We get to see friends we haven't seen for months or years, we walk or take the T (the subway) all over the city, we visit the magnificent Museum of Fine Arts, the Harvard museums, the Gardner Museum, and we enjoy the sea air.  We love almost everything about Boston.










There are two wonderful used book stores near the condo.  Commonwealth Books has two stores within blocks of each other.  I bought an Angela Thirkell book (County Chronicle), four Mary Stewart paperbacks (that look like they've never been read) for a dollar each, and a handful of Phoebe Atwood Taylor's Asey Mayo mysteries in those atmospheric newish paperback editions.  I won't mention the other well-known used book store where I bought many, many interesting and fine books back in the 1980's because it's not what it used to be.  What a disappointment.  But I did buy two books there:  a Trollope Society guide to Trollope and a nice little 1901 travel book about Hampshire, England, with intact pull-out maps.  I love these old travel books.

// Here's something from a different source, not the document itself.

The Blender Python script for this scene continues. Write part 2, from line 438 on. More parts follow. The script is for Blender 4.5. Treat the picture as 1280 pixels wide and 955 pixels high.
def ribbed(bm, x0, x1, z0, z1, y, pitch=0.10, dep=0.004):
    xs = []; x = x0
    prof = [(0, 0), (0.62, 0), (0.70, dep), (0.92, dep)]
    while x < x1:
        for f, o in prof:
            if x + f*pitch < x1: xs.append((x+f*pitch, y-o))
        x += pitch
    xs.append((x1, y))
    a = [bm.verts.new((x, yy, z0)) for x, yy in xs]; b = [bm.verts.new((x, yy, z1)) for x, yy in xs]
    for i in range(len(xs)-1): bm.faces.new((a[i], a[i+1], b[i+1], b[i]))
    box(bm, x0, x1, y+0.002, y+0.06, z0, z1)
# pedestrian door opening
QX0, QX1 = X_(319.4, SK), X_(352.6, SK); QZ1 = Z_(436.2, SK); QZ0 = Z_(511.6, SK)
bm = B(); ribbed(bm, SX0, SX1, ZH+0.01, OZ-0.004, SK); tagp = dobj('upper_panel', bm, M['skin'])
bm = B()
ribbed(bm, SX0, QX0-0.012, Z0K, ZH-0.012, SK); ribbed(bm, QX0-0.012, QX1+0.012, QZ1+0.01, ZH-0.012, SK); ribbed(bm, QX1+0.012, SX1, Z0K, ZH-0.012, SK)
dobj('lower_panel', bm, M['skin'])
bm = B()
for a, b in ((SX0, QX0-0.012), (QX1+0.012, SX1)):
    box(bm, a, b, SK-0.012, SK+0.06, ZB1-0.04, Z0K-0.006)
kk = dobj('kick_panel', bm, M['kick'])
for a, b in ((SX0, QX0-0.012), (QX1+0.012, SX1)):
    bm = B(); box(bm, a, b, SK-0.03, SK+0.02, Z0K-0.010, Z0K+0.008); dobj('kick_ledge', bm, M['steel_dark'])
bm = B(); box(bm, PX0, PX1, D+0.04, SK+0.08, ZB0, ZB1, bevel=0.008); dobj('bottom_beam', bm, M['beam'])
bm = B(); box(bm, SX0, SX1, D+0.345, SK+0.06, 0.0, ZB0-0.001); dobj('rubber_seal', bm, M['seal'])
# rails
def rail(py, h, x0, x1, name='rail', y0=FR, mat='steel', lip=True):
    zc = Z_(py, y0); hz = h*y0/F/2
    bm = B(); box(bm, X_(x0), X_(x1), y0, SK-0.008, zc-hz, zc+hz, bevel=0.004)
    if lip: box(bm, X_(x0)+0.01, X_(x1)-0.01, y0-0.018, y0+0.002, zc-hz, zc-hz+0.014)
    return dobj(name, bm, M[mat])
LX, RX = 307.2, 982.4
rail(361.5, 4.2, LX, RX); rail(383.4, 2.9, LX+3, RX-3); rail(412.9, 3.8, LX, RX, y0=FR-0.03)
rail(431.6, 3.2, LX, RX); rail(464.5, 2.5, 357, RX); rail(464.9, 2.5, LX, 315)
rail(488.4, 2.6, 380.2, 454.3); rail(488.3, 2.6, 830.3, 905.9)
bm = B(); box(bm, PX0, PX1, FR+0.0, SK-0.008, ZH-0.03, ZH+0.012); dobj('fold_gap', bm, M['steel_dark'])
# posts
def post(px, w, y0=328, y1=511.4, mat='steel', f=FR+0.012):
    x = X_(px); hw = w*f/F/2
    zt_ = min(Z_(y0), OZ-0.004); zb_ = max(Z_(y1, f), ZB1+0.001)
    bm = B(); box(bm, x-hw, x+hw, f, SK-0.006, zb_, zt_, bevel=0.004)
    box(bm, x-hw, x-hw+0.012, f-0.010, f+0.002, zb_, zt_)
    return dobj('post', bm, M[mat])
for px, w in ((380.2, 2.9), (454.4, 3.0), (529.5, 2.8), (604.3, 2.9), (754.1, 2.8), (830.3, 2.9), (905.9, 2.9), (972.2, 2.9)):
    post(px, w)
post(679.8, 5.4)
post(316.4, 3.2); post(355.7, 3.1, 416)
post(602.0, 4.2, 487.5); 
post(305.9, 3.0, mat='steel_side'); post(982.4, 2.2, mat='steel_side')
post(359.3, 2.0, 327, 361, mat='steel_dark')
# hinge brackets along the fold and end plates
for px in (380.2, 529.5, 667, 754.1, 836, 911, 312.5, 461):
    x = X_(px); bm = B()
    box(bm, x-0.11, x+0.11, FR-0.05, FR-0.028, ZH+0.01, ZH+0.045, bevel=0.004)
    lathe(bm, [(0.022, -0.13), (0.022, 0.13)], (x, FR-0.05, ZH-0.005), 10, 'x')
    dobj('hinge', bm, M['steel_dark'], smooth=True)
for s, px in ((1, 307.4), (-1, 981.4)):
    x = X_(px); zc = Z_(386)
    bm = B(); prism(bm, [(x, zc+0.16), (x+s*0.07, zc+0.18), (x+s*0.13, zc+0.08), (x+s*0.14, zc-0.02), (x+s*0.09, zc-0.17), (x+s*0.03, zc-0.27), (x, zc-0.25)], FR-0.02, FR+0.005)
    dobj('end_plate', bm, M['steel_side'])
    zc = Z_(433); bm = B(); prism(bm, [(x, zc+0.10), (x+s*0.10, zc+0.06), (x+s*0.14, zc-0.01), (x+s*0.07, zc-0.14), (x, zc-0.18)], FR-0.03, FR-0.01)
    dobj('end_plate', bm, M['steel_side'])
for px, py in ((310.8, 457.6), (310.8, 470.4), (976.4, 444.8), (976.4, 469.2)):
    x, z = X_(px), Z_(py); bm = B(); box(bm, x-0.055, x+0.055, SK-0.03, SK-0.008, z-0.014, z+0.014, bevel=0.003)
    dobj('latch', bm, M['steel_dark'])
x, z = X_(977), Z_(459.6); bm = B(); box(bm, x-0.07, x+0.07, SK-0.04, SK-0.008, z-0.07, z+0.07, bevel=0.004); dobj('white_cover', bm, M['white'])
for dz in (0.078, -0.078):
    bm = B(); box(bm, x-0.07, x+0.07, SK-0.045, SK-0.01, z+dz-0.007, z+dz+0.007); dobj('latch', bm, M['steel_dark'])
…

There's a wonderful pen store in Boston, Bromfield Pen Shop, also close to the condo we rented.  I love fountain pens, ink, notebooks, etc.  Jack bought me a black Waterman pen there for Mother's Day and two bottles of Noodler's ink:  Walnut and Navajo Turquoise.  They have such beautiful colors and lovely bottle labels.  I need a different pen for each gorgeous color!  My journal is starting to look like a rainbow!



I'll post more photos of our trip to Boston last fall, but I think this is enough for now.  Excuse me, but I must go read!